Their start in retail seafood wasn’t glamorous, but it certainly worked out. Locals Seafood partners Ryan Speckman and Lin Peterson began selling local shrimp on the side of the road in Raleigh, N.C., four years ago.
“It was an experiment. We both had day jobs during the week, and were selling out of the back of the truck on the weekends. As it grew, we saw there was a demand for local seafood and people just weren’t getting it,” Speckman said of the partners’ retail operation.
The following spring, Speckman and Peterson were asked to sell local seafood at two farmers markets. Demand at similar venues around the Raleigh-Durham-Chapel Hill region quickly grew, reaching a total of nine last year. The partners found their niche in the retail seafood arena by building one-on-one relationships with customers at the markets, selling only local seafood, and forming a type of community supported fishery (CSF) program.

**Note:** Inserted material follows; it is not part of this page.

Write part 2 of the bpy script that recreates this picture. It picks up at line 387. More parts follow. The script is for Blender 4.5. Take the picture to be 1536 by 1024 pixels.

“We do a subscription service or share program, which starts in March. Subscribers prepay for 10 weeks of seafood and each week, they get 2 pounds of our choice,” Speckman said. Subscribers pick up the seafood at farmers markets. Because Locals buys in quantity from fish houses, consumers in the share program essentially get a wholesale price. As with CSFs, they get whatever seafood is in season that week: It could be shrimp and tuna or mullet and bluefish, or a number of other combinations.